(WHAT IS ASKED) Where a line contains the string "pixels", copy that line.

Extracted records
■ ■ ■ ■ ■
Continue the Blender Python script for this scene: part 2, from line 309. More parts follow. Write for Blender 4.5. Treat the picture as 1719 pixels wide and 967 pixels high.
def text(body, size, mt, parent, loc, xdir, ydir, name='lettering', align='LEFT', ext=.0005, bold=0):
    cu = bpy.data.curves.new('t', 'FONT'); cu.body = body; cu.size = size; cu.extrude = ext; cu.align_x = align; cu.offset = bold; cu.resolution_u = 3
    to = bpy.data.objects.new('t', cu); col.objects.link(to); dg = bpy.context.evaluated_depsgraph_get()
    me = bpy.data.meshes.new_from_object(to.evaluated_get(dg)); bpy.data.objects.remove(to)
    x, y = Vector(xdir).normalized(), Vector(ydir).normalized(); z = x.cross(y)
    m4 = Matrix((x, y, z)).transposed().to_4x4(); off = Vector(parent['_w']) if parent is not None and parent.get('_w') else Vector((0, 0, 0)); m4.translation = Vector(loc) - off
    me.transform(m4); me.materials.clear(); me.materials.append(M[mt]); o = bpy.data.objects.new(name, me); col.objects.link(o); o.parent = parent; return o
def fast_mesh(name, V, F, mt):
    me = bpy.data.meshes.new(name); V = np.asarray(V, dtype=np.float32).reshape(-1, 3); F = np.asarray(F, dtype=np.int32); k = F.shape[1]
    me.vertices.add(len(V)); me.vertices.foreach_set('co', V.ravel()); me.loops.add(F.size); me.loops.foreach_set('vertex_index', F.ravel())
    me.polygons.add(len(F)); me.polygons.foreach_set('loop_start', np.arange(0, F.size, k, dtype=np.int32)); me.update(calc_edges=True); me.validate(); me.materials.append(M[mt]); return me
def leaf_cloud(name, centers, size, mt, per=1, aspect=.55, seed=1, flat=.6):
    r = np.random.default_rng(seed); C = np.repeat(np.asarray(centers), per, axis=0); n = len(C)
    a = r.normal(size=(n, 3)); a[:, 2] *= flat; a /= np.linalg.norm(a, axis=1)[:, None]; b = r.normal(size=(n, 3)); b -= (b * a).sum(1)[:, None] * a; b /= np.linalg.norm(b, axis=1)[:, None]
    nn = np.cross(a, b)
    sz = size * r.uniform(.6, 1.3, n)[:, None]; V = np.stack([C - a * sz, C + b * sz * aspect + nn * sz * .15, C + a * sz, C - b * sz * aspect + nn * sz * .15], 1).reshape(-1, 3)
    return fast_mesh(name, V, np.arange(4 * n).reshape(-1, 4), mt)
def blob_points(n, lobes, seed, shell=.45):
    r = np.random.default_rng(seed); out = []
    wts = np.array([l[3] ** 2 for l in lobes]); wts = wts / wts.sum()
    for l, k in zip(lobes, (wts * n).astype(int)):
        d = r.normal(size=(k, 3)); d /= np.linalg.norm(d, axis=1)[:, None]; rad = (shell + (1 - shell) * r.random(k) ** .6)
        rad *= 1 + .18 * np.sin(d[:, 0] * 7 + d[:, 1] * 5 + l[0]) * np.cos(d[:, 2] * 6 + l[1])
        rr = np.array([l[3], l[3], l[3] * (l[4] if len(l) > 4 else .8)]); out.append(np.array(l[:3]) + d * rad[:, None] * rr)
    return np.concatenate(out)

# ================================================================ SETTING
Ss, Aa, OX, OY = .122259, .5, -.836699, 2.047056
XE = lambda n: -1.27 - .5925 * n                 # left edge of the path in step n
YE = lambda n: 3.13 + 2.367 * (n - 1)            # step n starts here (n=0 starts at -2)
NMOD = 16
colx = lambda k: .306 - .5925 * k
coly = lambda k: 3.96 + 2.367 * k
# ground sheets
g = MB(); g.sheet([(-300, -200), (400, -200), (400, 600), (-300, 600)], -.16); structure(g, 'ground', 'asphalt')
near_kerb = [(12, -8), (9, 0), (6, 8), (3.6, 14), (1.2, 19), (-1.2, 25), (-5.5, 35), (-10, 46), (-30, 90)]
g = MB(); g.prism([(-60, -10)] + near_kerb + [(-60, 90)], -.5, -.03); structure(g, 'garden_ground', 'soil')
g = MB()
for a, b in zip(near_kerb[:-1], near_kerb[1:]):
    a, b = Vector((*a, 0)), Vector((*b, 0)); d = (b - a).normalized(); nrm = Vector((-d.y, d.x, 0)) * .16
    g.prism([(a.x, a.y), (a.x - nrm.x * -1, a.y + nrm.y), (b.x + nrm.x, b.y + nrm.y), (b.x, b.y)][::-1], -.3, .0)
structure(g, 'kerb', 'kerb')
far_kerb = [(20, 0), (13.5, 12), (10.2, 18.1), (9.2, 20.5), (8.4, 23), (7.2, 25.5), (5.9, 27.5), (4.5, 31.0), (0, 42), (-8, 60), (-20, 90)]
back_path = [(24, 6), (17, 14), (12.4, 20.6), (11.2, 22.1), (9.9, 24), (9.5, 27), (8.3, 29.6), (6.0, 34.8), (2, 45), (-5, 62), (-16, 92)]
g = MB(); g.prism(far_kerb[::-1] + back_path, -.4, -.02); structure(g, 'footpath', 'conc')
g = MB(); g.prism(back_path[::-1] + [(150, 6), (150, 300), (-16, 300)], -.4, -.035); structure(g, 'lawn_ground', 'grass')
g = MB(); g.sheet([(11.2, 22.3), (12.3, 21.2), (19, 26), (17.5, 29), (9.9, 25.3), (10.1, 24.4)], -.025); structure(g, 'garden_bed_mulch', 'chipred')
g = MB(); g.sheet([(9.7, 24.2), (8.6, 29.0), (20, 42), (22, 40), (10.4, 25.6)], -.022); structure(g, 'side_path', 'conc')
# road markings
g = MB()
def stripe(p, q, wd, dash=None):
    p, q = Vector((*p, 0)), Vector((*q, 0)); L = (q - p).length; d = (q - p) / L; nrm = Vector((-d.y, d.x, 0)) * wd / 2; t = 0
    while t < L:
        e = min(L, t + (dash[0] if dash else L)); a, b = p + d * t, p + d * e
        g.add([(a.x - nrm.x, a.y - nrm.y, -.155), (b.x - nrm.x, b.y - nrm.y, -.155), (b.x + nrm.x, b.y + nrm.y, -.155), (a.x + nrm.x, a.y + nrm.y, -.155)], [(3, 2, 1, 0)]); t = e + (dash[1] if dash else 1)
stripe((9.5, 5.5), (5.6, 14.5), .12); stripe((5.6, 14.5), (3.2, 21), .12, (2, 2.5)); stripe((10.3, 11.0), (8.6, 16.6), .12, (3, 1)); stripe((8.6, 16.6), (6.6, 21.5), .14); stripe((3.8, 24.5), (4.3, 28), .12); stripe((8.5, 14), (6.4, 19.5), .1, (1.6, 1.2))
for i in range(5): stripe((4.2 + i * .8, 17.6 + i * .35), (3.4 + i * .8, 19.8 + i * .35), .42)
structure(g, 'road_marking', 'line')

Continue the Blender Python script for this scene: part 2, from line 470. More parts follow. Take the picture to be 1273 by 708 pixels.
■ ■ ■ ■ ■
(RIGHT ANSWER)
Continue the Blender Python script for this scene: part 2, from line 309. More parts follow. Write for Blender 4.5. Treat the picture as 1719 pixels wide and 967 pixels high.
Continue the Blender Python script for this scene: part 2, from line 470. More parts follow. Take the picture to be 1273 by 708 pixels.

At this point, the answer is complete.